Blue Grotto (Grotto Azzurra), Capri

The Blue Grotto, known by locals as the Grotto Azzurra, is a sea cave on the northern shoreline of the island of Capri in Southern Italy.

Blue Grotto, Capri

Visiting this cave by rowboat is one of the most popular things to do in Capri. The Grotto’s beauty is unprecedented. Sunlight illuminates the walls of the cave, bathing it in an azure glow that attracts tourists from around the world.

Visiting the Grotto

Several tours operate to take visitors inside the cave. You can book a boat tour which includes the Blue Grotto as part of the itinerary or you can simply opt to see the grotto on its own. Tickets can also be purchased on the day from the floating ticket office but be aware that this is a popular destination so you may have to wait.

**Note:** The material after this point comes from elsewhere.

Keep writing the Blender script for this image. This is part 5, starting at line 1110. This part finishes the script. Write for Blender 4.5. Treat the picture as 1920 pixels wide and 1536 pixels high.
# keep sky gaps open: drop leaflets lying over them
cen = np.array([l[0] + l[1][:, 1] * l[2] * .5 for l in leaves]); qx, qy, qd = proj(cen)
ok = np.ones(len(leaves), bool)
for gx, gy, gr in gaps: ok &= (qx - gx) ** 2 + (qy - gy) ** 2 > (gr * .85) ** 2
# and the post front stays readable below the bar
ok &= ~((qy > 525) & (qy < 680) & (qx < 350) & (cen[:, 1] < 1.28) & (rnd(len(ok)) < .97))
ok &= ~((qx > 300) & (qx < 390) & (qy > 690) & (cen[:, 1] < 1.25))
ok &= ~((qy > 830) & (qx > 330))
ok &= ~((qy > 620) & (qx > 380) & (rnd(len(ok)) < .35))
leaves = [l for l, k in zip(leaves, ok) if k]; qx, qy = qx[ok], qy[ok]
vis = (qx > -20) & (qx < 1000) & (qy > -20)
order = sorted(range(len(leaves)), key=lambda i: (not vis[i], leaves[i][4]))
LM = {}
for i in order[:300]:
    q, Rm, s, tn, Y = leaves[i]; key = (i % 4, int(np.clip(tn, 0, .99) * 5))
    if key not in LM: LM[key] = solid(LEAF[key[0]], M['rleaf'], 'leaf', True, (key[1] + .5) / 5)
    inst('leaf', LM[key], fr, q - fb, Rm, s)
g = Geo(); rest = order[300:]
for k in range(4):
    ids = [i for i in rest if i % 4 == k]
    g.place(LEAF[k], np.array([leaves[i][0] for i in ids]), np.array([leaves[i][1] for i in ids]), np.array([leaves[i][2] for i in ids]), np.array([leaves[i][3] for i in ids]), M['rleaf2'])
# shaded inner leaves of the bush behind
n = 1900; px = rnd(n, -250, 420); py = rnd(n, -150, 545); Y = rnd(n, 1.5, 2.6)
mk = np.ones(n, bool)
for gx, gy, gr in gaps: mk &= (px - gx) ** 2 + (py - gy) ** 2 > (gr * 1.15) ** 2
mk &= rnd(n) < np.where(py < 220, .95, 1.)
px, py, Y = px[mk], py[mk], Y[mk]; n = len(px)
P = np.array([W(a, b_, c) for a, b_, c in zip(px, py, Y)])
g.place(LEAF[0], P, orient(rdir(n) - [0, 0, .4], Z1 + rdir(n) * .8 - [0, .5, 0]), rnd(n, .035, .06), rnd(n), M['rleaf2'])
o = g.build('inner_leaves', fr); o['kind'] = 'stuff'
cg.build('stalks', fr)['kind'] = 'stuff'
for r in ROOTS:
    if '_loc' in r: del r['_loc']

As you approach the cave there will be a collection of rowboats bobbing on the water, each one eagerly awaiting their turn to enter the cave. As the entrance is so small the boats enter one by one and each passenger must duck as they pass through to avoid a bump on the head.

Inside the Blue Grotto

Inside Blue Grotto

Though the entrance may be small, the cave extends more than 50 meters back into the cliff and is almost 150m deep. With an average width of about 25 meters, this certainly is a large cave to visit. Since the entrance is only 1 meter high though, the Blue Grotto becomes inaccessible during high tide, or when conditions are a little rough. Whilst your skipper will row you to the cave, the entrance is so small that a guideline runs along the roof which must be held onto to pull the boat inside. All guides exercise extreme caution when taking you on the tour and are very aware to monitor conditions so that there is no risk to you being inside the cave at any point. Swimming is forbidden within the cave for safety, and though many people would love to take a dip into the crystal-clear waters, the rule is also in place to ensure that the water stays clear. Visiting between midday and 2pm will provide you with the very best lighting of the cave due to the position of the sun in the sky. Boats will remain in the cave for about 5 minutes but the image of the gorgeous glow with remain with you for a lifetime.

Why Does It Glow?

Put simply, the glow of the cave comes from sunlight. But with such a small entrance to the grotto, the sunlight in the cave does not arrive the same way you did. The azure glow is caused by sunlight entering through a second, larger cave mouth found below the main entrance. The incredibly blue tone of the light occurs because of the distance the light has to travel to get into the cave. As sunlight travels through the water, red tones are filtered out until only blue wavelengths are left. It is these which penetrate the waters and emerge within the cave, basking it in a stunning shade of blue.

History of the Blue Grotto

Blue Grotto, Italy

Though today it is simply a beautiful natural attraction for visitors to Capri, this cave was once so much more. Under Tiberius’ reign of Rome, the Blue Grotto was used as a marine temple. The walls were adorned with beautiful statues which can now be found on display at the Casa Rossa in Anacapri. There was even a time in the Grotto’s past that the cave was avoided. Tales of demons and spirits lurking in the waters drove people away from the Grotto, but the early 19th century saw the cave regain popularity, this time as a tourist attraction.

Arguably the most popular destination on the island of Capri today, the Blue Grotto is certainly worth a visit. Whether you visit with your family, or tag along with another tour group, the glowing water, shimmering walls and gentle Italian songs from the skipper reverberating around the cave makes for an experience you will never forget.

The Singing Skippers

A wonderful bonus of a visit to the Blue Grotto is that, once inside, you will be serenaded by your skipper. As they row you around the glowing cave, they sing traditional Neapolitan love songs which reverberate around the grotto walls. Their echoing lyrics create an eerily beautiful atmosphere, making the Blue Grotto even more unforgettable.

Green and White Grotto

On the southern side of Capri lie the green and white grottos. Less busy than the more famous blue grotto, these caves are also worthy of a visit. If beautiful waters are what you’re searching for then the Green Grotto provides crystal clear sea with a beautiful blue/green hue. Unlike at the Blue Grotto where you are not permitted to swim, here you can take a dip in the warm waters and see the cave from amongst the waves.

Further east along the coast of Capri is the White Grotto. This cave is carved into the white cliffs and is formed of two levels. Boats can enter the lower level however the upper level is positioned overhead and seems to disappear into the rock. The defining feature of the White Grotto is the pointed stalactites that cling to the roof of the cave, hanging over the mouth like a gleaming set of teeth.